Starting with Emacs 26, such input raises an error.  IMO it should not.

Other than that, the error message is anyway inappropriate: "No files
matching regexp".  There's absolutely no regep involved.  *b* is a glob
pattern, not a regexp - and so is *b*/, for that matter.

In general, the character / in a glob pattern cannot be matched by a
wildcard.  E.g., Wikipedia says "Normally, the path separator character
(/ on Linux/Unix, MacOS, etc. or \ on Windows) will never be matched."
and Linux man page glob(7) says "A '/' in a pathname cannot be matched
by a '?' or '*' wildcard, or by a range like "[.-0]"."

I think the change in behavior (raising an error) is wrong.  Emacs prior
to Emacs 26 was correct in ignoring a trailing slash in this context.
Please revert the code that introduced this regression.

In GNU Emacs 28.2 (build 2, x86_64-w64-mingw32)
 of 2022-09-13 built on AVALON
Windowing system distributor 'Microsoft Corp.', version 10.0.19044
System Description: Microsoft Windows 10 Pro (v10.0.2009.19044.2364)

Configured using:
 'configure --with-modules --without-dbus --with-native-compilation
 --without-compress-install CFLAGS=-O2'

Configured features:
ACL GIF GMP GNUTLS HARFBUZZ JPEG JSON LCMS2 LIBXML2 MODULES NATIVE_COMP
NOTIFY W32NOTIFY PDUMPER PNG RSVG SOUND THREADS TIFF TOOLKIT_SCROLL_BARS
XPM ZLIB

(NATIVE_COMP present but libgccjit not available)




--- End Message ---
--- Begin Message --- Subject: Re: bug#60819: 28.2; `ls-lisp.el' regression introduced in Emacs 26 Date: Sun, 15 Jan 2023 10:55:49 +0200
> From: Drew Adams <drew.adams@oracle.com>
> Date: Sat, 14 Jan 2023 22:28:36 +0000
> 
> In all Emacs releases prior to Emacs 26, if you use command `dired' with
> an input directory name that has wildcards and ends with a slash,
> e.g. c:/foo/bar/*b*/, the command simply ignores the trailing slash and
> correctly gives you a listing of all files and dirs in c:/foo/bar/ whose
> names contain a b character.
> 
> Starting with Emacs 26, such input raises an error.  IMO it should not.
> 
> Other than that, the error message is anyway inappropriate: "No files
> matching regexp".

I fixed the message to say "No files matching wildcard" instead.
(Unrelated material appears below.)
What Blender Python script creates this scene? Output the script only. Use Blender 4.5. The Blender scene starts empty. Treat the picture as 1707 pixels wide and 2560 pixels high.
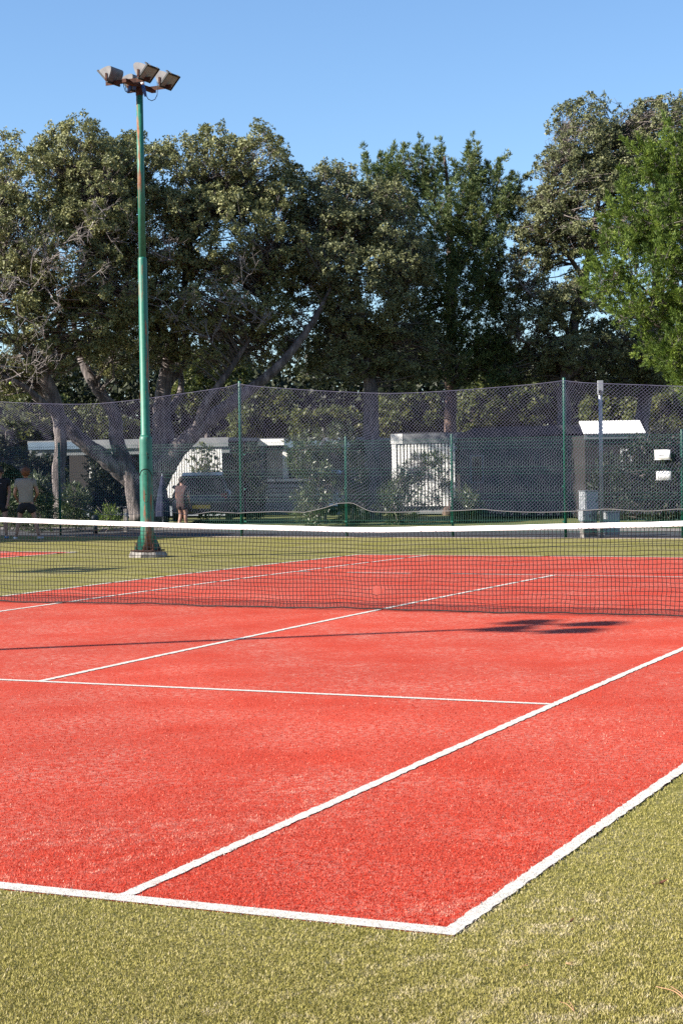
import bpy, bmesh, math, random
import numpy as np
from mathutils import Vector, Matrix
R = math.radians
sc = bpy.context.scene
col = sc.collection
random.seed(7)

# ------------------------------------------------------------------ camera
YAW, PITCH, ROLL = .4293, -.0277, -.0149
CAM = np.array([7.7494, -17.7304, 1.6808])
FPX = 4463.8                      # focal length in pixels of the 1707 x 2560 frame
def basis():
    cy, sy, cp, sp = math.cos(YAW), math.sin(YAW), math.cos(PITCH), math.sin(PITCH)
    f = np.array([-sy*cp, cy*cp, sp]); rt = np.array([cy, sy, 0.]); up = np.cross(rt, f)
    cr, sr = math.cos(ROLL), math.sin(ROLL)
    return np.array([rt*cr+up*sr, -rt*sr+up*cr, f])
RB = basis()
cd = bpy.data.cameras.new('camera'); cam = bpy.data.objects.new('camera', cd); col.objects.link(cam)
cd.sensor_fit = 'VERTICAL'; cd.sensor_height = 36; cd.sensor_width = 24; cd.lens = FPX*36/2560
cd.clip_end = 3000; cd.clip_start = .05
m = Matrix.Identity(4)
for i in range(3):
    m[i][0], m[i][1], m[i][2], m[i][3] = RB[0][i], RB[1][i], -RB[2][i], CAM[i]
cam.matrix_world = m
sc.camera = cam

# ------------------------------------------------------------------ sky, sun, exposure
SUN_EL, SUN_AZ = R(30.4), R(39.5)      # shadows run along +X turned by SUN_AZ
w = bpy.data.worlds.new('World'); sc.world = w; w.use_nodes = True
nt = w.node_tree; nt.nodes.clear()
sky = nt.nodes.new('ShaderNodeTexSky'); sky.sky_type = 'NISHITA'; sky.sun_disc = False
sky.sun_elevation = SUN_EL
sky.sun_rotation = math.atan2(-math.cos(SUN_AZ), -math.sin(SUN_AZ)) % (2*math.pi)
sky.air_density = 1.0; sky.dust_density = 0.; sky.ozone_density = 5.5; sky.altitude = 0
bg = nt.nodes.new('ShaderNodeBackground'); bg.inputs[1].default_value = .074
wo = nt.nodes.new('ShaderNodeOutputWorld')
nt.links.new(sky.outputs[0], bg.inputs[0]); nt.links.new(bg.outputs[0], wo.inputs[0])
sl = bpy.data.lights.new('sun', 'SUN'); sl.energy = 5.0; sl.angle = R(.5); sl.color = (1, .93, .82)
so = bpy.data.objects.new('sun', sl); col.objects.link(so)
dv = Vector((math.cos(SUN_AZ)*math.cos(SUN_EL), math.sin(SUN_AZ)*math.cos(SUN_EL), -math.sin(SUN_EL)))
so.rotation_euler = dv.to_track_quat('-Z', 'Y').to_euler(); so.location = (-30, -30, 40)
vs = sc.view_settings; vs.view_transform = 'Standard'; vs.look = 'None'; vs.exposure = 1.4; vs.gamma = 1
vs.use_curve_mapping = False
sc.render.engine = 'CYCLES'
sc.cycles.max_bounces = 6; sc.cycles.transparent_max_bounces = 8
sc.cycles.use_denoising = False

# ------------------------------------------------------------------ helpers
SD = 1707/1568
def PT(x, y, d):
    """point at distance d ahead of the camera seen in direction (x, y) of the 1568-wide survey sheet"""
    return CAM + d*(RB[0]*(x*SD-853.5)/FPX - RB[1]*(y*SD-1280)/FPX + RB[2])
def LOC(x, d, z=0.):
    p = PT(x, 1150, d); return (p[0], p[1], z)
def PX(d): return d*SD/FPX        # metres covered by one unit of that sheet at distance d
RG = np.array([math.cos(YAW), math.sin(YAW), 0.]); FG = np.array([-math.sin(YAW), math.cos(YAW), 0.])
def crown(y): return .061*max(0., 1-(y/11.9)**2)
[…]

> In general, the character / in a glob pattern cannot be matched by a
> wildcard.  E.g., Wikipedia says "Normally, the path separator character
> (/ on Linux/Unix, MacOS, etc. or \ on Windows) will never be matched."
> and Linux man page glob(7) says "A '/' in a pathname cannot be matched
> by a '?' or '*' wildcard, or by a range like "[.-0]"."
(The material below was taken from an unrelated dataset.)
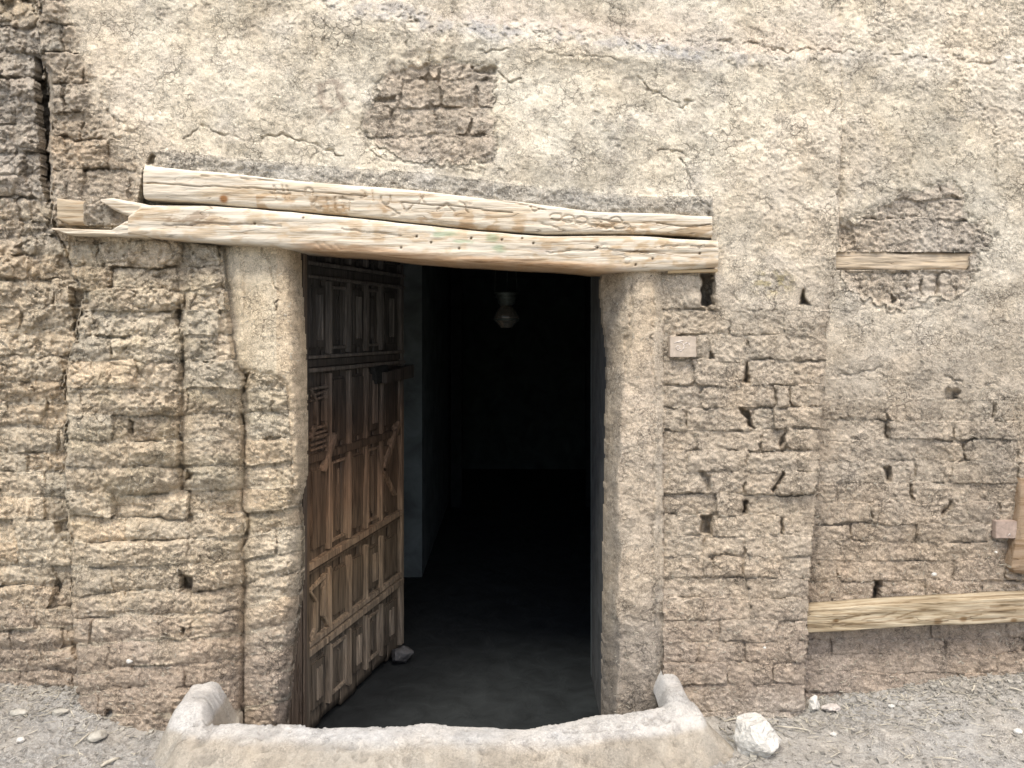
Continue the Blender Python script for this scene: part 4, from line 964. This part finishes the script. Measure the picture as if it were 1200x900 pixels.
lathe('rim_ring', [pp(13.8, 373), pp(14.9, 373.6), pp(14.9, 374.8), pp(13.8, 375.4)], M_lampmetal, lampo)
for a, b in ((579.5, 586), (594.5, 594), (606, 600)):
    tube('wire', [((a - 593.5) * s, 0, (364 - 344) * s), ((b - 593.5) * s, 0, 2.12 - lz)], 0.0018, M_lampmetal, lampo, 5)

# ================================================================= ground
def gh(x, y):
    g = 0.085 * sst(0.95, 1.95, x) * sst(-0.55, 0.12, y) + 0.02 * sst(-1.1, -1.6, x) * sst(-0.2, 0.15, y)
    g = g + 0.012 * sst(-0.10, 0.10, y) + 0.018 * fbm(x * 1.6 + 3, y * 1.6, 4, 3)
    return g
gx = np.concatenate([-np.geomspace(60, 2.4, 22)[:-1], np.arange(-2.4, 2.4, 0.0052), np.geomspace(2.4, 60, 22)])
gy = np.concatenate([-np.geomspace(60, 0.62, 30)[:-1], np.arange(-0.62, 0.26, 0.0052), [0.32]])
GX, GY = np.meshgrid(gx, gy)
nearw = sst(-0.6, -0.45, GY)
rf1, rf2, rid_ = worley(GX * 45 + fbm(GX * 20, GY * 20, 2, 2), GY * 45, 4)
rubb = sst(-0.1, 0.5, fbm(GX * 3.2, GY * 3.2 + 4, 7, 3) + 0.75 * sst(-0.16, 0.10, GY) + 0.35 * sst(-1.05, -1.3, GX) - 0.35 * sst(0.9, 1.3, GX) * sst(-.15, -.2, GY) - 0.32)
GZ = gh(GX, GY) + nearw * (0.0028 * fbm(GX * 25, GY * 25, 6, 4) + rubb * (0.007 * np.clip(1 - rf1 * 1.5, 0, 1) * sst(0.35, 0.8, rid_) + 0.006 * fbm(GX * 60, GY * 60, 3, 2) + 0.004 * ridge(GX * 30, GY * 40, 5, 2)))
gc = np.empty(GX.shape + (3,)); gc[:] = (0.395, 0.378, 0.342)
wv = (0.6 * rubb)[..., None]; gc = gc * (1 - wv) + np.array([0.30, 0.29, 0.265]) * wv
wv = (sst(0.45, 0.9, rid_) * rubb * np.clip(1.2 - rf1 * 2, 0, 1) * 0.5)[..., None]; gc = gc * (1 - wv) + np.array([0.36, 0.345, 0.31]) * wv
wv = (0.4 * sst(0, 0.8, fbm(GX * 2, GY * 3, 9, 3)))[..., None]; gc = gc * (1 - wv) + np.array([0.42, 0.405, 0.37]) * wv
xl, xr = -1.03, 0.62
inside = (GX > xl) & (GX < xr) & (GY > -0.20)
gq = ~(inside[:-1, :-1] | inside[1:, 1:])
tag(grid_part('ground', GX, GY, GZ, gq, M_ground, None, gc), kind='structure')

# ---- raised door sill
cx = np.arange(-1.36, 0.86, 0.0045); cy = np.concatenate([np.arange(-0.66, -0.10, 0.0045), np.arange(-0.10, 0.06, 0.006)])
SX, SY = np.meshgrid(cx, cy)
n1 = fbm(SX * 9, SY * 9, 5, 3); n2 = fbm(SX * 40, SY * 40, 8, 3)
ub = np.array([205, 270, 330, 400, 460, 505, 530, 620, 700, 780, 830]); vbk = np.array([838, 840, 845, 848, 847, 841, 843, 842, 830, 818, 812])
# back top edge: plan position and height of the sill along its length
zt_u = np.array([0.115, 0.118, 0.118, 0.116, 0.116, 0.118, 0.118, 0.120, 0.128, 0.138, 0.14])
ybk_u = (CZ - zt_u) * F / (vbk - HV) - D
xk = (ub - 600) * (D + ybk_u) / F
yb = np.interp(cx, xk, ybk_u)[None, :]; zt = np.interp(cx, xk, zt_u)[None, :]
wd = np.interp(cx, [-1.3, -0.9, -0.45, 0.1, 0.5, 0.75], [0.09, 0.11, 0.125, 0.12, 0.10, 0.08])[None, :]
yf_ = yb - wd + 0.008 * n1
g0 = gh(SX, SY) - 0.006
def smax(a, b, k): h = np.clip(0.5 + 0.5 * (a - b) / k, 0, 1); return b * (1 - h) + a * h + k * h * (1 - h)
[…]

This is incorrect.  A wildcard like "*b*/" should expand to the list
of directories whose names match "*b*", whereas "*b*" should expand to
the list of files _and_ directories with matching names.  This is how
Dired behaves on Posix platforms (where such an expansion is done by
the 'ls' program), and we want a similar behavior with ls-lisp.

So I've now made ls-lisp on the emacs-29 branch behave like that: a
wildcard that ends in a slash is expanded to the list of matching
directories.  And with that, I'm closing this bug.